L’altro giorno, girando per negozi distrattamente, il mio sguardo è stato catturato da uno di quei cosi con la molla che si appendono allo specchietto retrovisore. A forma di scheletro, è il classico feticcio kitsch che per cinque minuti cattura la tua attenzione, lo prendi e lo molleggi in maniera che possa fare la sua danza macabra in stile Fantasia, e poi lasci lì sullo scaffale. Nel mio caso invece mi ha fatto pensare, o meglio ricordare.

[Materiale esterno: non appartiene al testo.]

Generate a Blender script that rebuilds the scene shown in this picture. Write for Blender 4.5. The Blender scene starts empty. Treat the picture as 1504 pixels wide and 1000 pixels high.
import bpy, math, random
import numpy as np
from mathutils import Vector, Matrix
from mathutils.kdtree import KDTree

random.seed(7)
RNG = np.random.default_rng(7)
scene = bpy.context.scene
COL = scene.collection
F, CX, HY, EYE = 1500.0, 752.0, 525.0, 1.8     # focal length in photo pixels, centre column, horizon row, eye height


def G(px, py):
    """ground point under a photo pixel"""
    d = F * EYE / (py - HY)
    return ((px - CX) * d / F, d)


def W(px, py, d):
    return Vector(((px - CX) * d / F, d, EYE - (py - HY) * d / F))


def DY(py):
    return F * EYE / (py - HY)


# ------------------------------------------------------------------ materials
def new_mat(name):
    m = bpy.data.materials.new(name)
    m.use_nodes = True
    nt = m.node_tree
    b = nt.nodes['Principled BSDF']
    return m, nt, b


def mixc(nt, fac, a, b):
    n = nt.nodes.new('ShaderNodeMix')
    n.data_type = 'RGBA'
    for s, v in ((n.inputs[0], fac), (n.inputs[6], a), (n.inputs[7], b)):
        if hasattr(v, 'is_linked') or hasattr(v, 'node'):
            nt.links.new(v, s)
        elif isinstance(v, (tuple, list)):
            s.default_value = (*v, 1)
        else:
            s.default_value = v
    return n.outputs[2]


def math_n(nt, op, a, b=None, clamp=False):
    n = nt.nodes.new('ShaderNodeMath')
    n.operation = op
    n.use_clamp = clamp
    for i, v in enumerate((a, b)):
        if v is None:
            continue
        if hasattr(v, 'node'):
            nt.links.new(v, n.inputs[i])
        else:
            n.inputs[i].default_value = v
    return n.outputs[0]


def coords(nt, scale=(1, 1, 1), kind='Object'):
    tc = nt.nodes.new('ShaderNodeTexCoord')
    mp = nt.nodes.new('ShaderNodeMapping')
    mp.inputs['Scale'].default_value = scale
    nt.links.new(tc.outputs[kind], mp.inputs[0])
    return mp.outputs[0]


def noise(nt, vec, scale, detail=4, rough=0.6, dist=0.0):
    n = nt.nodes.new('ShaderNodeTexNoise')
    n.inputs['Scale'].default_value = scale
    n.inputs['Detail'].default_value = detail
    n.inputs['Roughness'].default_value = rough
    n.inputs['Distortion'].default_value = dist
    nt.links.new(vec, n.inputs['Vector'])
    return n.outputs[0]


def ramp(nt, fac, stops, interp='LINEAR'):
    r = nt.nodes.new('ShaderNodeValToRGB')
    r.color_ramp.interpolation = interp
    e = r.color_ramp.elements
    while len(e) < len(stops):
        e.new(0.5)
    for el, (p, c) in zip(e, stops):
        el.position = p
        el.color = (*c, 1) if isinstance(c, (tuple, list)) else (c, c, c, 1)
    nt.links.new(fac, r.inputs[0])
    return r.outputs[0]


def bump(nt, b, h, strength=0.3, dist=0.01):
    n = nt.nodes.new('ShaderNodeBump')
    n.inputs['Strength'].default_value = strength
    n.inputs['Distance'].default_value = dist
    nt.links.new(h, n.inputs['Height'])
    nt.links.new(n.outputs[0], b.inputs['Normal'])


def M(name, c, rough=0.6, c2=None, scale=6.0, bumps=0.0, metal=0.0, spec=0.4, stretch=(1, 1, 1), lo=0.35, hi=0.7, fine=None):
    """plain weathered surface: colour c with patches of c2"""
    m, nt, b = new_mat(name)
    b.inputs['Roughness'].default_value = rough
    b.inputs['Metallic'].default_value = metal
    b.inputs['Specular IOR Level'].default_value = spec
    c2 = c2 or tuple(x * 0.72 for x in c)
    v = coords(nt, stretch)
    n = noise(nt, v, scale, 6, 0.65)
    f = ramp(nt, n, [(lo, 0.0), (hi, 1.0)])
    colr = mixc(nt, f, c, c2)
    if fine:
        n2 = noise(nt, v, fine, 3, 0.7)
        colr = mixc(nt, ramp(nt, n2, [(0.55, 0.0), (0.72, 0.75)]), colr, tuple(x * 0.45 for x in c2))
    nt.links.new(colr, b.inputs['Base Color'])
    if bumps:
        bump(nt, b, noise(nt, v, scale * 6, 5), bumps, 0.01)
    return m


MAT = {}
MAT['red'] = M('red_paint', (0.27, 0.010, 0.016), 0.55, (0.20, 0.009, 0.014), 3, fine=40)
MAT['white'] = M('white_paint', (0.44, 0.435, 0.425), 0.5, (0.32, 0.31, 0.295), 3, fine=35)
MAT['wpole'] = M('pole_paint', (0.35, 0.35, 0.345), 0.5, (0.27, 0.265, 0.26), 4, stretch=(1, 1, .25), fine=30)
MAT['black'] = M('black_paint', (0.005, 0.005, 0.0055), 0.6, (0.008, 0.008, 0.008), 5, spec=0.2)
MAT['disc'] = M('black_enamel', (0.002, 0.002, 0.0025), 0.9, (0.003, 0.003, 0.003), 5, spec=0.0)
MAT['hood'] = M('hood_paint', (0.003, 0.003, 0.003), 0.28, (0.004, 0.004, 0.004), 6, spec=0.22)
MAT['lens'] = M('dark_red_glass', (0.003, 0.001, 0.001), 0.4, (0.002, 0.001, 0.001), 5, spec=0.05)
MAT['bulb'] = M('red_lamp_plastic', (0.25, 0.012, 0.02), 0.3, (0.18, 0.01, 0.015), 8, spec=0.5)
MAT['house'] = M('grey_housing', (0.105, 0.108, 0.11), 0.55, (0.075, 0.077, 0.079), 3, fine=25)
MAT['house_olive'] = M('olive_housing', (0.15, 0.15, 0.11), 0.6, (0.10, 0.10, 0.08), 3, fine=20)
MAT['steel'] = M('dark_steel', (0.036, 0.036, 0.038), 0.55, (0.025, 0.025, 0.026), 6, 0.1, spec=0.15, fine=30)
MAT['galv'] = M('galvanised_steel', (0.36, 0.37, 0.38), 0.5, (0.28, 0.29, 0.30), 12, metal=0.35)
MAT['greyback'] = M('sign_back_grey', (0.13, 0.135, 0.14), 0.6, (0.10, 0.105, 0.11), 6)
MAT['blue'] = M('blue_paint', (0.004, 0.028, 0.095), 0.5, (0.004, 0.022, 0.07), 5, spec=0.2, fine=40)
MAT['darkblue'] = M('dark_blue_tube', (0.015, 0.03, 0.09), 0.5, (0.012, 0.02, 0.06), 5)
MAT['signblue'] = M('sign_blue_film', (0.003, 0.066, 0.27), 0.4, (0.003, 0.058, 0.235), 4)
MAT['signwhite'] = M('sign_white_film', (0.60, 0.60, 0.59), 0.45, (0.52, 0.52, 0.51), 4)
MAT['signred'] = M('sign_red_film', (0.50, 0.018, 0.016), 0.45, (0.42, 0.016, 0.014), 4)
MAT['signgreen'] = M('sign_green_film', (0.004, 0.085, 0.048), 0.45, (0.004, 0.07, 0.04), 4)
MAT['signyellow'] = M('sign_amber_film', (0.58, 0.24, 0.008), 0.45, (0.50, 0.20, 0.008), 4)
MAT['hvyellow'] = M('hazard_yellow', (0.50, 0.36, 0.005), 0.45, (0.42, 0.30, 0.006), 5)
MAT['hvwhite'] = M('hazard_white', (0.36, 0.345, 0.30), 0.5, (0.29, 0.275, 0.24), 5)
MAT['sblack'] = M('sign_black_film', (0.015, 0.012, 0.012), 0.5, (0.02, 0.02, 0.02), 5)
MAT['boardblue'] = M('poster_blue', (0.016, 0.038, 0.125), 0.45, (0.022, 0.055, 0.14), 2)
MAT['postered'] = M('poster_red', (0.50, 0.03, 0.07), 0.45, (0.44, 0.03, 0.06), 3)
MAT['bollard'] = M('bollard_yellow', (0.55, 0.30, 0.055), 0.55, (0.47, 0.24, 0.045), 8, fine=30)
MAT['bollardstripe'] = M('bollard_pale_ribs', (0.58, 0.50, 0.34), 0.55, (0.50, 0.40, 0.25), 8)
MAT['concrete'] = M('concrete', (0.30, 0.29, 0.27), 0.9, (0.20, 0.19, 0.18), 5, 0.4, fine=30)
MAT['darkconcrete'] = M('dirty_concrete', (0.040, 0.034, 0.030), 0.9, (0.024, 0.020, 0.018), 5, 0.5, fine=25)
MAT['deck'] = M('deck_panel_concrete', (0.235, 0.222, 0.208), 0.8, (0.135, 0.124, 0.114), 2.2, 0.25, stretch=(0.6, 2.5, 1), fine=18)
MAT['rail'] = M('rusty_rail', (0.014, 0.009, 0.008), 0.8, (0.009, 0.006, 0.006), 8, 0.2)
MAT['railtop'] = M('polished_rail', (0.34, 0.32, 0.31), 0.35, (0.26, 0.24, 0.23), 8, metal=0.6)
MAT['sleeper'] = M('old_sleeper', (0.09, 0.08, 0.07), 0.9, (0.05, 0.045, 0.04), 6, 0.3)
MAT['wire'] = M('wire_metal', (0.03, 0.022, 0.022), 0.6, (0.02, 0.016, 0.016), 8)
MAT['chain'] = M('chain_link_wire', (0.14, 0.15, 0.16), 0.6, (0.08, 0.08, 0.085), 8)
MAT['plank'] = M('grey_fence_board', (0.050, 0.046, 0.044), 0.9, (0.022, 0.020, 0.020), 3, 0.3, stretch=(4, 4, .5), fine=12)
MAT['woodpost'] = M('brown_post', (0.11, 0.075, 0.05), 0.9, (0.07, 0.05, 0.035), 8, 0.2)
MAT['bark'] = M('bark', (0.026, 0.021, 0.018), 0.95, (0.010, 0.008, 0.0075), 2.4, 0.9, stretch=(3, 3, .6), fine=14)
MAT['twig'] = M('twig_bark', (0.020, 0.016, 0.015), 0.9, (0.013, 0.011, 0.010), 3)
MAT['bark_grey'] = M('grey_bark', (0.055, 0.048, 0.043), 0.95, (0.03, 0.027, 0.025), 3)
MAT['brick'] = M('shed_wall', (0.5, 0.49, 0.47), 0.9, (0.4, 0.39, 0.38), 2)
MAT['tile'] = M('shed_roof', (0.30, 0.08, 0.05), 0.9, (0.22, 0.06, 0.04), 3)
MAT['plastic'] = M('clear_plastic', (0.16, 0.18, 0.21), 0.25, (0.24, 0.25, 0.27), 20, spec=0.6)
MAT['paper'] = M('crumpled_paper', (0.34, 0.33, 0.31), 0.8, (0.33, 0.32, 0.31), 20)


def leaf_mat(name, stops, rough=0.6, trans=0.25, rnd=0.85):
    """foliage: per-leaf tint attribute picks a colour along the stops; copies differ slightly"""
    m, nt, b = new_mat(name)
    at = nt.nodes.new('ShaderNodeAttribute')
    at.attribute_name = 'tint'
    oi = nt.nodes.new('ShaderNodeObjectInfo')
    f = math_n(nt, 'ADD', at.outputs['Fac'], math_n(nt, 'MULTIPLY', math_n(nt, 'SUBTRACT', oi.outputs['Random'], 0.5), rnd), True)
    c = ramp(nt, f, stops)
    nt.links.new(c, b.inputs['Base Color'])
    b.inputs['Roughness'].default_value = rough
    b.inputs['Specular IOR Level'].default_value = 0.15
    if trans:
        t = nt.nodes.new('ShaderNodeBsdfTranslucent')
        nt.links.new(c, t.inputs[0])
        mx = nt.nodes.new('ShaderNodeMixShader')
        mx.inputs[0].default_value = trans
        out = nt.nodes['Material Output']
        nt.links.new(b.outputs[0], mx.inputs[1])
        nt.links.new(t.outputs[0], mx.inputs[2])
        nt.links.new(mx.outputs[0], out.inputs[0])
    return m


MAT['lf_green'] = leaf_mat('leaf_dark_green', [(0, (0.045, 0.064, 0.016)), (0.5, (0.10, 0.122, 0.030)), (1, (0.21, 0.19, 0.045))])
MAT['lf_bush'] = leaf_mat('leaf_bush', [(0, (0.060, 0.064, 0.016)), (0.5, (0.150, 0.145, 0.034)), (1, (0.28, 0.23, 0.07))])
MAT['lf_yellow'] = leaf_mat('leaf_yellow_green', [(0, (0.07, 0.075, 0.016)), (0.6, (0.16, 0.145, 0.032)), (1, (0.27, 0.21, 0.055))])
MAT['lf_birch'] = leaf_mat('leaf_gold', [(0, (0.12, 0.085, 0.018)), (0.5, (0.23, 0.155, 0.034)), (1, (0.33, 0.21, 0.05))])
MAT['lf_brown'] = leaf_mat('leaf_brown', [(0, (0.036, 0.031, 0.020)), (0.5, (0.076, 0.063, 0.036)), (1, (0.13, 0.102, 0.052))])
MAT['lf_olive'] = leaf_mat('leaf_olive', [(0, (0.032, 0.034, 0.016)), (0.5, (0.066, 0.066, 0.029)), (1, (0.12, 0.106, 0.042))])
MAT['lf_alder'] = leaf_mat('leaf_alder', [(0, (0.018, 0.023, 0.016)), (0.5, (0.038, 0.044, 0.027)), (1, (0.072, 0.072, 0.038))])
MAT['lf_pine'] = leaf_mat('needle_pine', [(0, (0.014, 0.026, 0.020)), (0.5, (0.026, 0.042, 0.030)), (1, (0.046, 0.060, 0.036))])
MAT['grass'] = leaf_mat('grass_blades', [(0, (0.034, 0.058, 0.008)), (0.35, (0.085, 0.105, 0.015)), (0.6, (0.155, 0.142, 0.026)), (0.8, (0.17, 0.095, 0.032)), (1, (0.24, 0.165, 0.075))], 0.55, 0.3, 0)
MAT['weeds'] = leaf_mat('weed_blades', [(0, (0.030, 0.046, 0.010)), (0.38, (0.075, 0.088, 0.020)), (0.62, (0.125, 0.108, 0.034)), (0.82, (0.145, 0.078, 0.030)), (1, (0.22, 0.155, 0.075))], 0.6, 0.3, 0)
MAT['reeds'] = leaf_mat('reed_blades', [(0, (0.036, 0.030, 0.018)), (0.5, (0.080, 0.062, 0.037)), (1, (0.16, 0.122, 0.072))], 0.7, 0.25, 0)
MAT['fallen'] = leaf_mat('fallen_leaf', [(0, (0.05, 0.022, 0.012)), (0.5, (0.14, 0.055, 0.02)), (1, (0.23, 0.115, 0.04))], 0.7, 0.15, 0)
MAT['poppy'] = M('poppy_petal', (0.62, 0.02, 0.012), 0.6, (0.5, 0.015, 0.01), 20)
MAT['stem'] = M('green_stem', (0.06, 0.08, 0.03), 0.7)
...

Un oggetto del genere era finito a casa mia durante gli anni universitari, non so se l’avessi comprato in qualche fiera o avuto in regalo, e lo avevo appeso alla libreria fatta di griglie di acciaio sotto la quale, a casa dei miei, avevo il computer della morte™, compagno di mille avventure. Era lì, quando passavano gli autobus sulla strada ballava un po’, durante le telefonate mi divertivo a tirargli le gambette ossute e godermi la sua strampalata danza.

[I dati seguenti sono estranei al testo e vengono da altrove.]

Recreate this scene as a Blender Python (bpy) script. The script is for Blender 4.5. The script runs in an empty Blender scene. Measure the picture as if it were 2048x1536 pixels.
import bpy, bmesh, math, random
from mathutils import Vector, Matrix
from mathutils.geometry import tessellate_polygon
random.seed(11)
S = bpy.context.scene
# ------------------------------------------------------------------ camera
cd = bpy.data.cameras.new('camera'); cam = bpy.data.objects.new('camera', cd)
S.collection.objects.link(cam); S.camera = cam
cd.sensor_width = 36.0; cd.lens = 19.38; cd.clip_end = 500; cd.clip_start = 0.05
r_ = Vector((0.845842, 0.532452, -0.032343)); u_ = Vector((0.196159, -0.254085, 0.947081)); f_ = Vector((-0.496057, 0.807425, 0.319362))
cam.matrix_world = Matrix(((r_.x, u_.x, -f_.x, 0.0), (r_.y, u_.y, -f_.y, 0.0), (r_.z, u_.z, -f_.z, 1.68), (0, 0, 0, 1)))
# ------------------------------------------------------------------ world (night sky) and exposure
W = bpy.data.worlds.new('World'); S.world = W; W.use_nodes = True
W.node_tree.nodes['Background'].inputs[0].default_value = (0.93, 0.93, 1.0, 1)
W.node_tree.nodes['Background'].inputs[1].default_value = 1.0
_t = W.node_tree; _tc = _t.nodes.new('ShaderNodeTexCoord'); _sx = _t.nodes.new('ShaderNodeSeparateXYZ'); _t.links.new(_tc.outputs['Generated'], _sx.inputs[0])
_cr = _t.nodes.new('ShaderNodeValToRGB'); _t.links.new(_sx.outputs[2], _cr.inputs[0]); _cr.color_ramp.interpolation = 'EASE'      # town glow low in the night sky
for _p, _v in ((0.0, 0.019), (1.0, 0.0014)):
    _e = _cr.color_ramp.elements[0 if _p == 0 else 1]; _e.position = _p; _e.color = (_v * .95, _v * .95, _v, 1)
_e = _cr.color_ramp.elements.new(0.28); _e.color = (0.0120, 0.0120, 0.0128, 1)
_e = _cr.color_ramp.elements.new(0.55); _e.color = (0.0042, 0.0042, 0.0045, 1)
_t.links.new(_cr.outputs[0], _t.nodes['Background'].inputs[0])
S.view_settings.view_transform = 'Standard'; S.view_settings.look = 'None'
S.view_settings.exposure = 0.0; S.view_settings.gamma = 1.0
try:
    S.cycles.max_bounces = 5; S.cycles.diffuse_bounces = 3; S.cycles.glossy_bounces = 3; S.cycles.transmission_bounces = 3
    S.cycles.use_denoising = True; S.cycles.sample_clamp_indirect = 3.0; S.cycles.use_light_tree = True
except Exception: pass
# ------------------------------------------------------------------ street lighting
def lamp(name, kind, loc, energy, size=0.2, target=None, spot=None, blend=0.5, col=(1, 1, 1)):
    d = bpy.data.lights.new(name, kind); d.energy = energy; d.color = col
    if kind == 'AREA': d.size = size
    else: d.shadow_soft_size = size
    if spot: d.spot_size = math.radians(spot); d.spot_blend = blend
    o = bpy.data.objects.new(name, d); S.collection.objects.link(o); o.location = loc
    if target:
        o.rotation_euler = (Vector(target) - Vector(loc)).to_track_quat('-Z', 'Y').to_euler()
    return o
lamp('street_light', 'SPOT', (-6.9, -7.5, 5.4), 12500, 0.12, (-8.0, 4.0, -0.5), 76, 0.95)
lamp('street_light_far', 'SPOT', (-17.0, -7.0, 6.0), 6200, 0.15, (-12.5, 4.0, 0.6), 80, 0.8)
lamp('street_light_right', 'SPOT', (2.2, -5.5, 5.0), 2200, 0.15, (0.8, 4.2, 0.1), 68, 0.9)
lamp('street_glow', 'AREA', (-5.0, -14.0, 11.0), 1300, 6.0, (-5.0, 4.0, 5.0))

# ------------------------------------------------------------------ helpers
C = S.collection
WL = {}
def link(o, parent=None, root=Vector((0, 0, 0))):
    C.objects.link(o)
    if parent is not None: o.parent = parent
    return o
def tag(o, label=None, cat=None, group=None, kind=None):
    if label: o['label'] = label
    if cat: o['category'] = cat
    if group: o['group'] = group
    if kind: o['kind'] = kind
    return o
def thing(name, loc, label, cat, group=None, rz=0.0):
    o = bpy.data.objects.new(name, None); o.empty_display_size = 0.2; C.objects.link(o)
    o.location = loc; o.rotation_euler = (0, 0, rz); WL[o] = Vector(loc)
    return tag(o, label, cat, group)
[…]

La notte del 6 aprile del 2009 stavo facendo un drittone di quelli pesanti, in compagnia di The Witcher, perché mi ero finalmente deciso a smaltire il backlog e chiudere l’avventura dello strigo. Intorno alle 3.30, lo scheletro, quello scheletro, inizia una danza molto più macabra del solito, e mi coglie un giramento di testa. La mia reazione, che a distanza di anni ancora mi fa ridere in maniera amara ma sincera, è quella di premere il tasto per il quick save e mettere la mani sulla scrivania, pensando che mi stessi sentendo male.

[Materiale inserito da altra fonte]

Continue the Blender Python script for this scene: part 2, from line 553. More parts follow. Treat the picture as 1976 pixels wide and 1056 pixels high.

Non ero io, era la terra che stava tremando a 230 km da me. Mia sorella esce dalla sua camera, i miei per fortuna dormono, e viviamo trenta secondi irreali, per fortuna al sicuro dall’onda distruttiva di quella nottata. Ancora oggi, a distanza di otto anni, faccio fatica a togliermi da dosso quella sensazione irreale di spaesamento e di senso di vuoto, se non altro perché, nel mio piccolo, il mio pensiero andò immediatamente a un’amica che era tornata a casa in Abruzzo proprio in quei giorni.
I souvenir di mondi virtuali che mi porto dietro sono oggetti del mondo reale trasfigurati del loro valore materiale
Ragionando su largo spettro, spostandoci un attimo dalla malinconia di quella nottata, non si tratta dell’unica strana unione tra oggetti e videogiochi. Non posso pensare, infatti, al mio modellino di Testarossa Bburago senza collegarci OutRun, oppure il pallone della Nazionale vinto con chissà quale merendina a John Barnes European Football su Amiga giocato insieme al mio vicino di casa. Lo stesso con cui si lanciava Golden Axe e poi magari, dall’altro, ricordo benissimo che prendeva la mia spada di He-Man, quella con i suoni, e si riproduceva in ridicole mosse fuori al balcone. Più recentemente, per me Civilization VI è il gioco dell’agendina di TGM con cui ho scritto gli appunti a Colonia, Skate è il gioco delle mie Nike SB e Watch Dogs 2 è il titolo che mi ha fatto scoprire di essere allergico ai porri (una lunga storia). Più del merchandising dei giochi, guardandomi indietro scopro che i souvenir da un altro mondo (a riguardo, dire la parola souvenir senza il CD omonimo degli Alcest mi è difficile) che mi porto come bagaglio personale sono oggetti del mondo reale, che trasfigurati del loro valore materiale, diventano porte d’accesso ai mondi virtuali di cui sono simbolo, per me, e lo saranno probabilmente per tutta la vita. Un po’ come se quello scheletro, in realtà, non fosse altro che una reliquia di Vizima.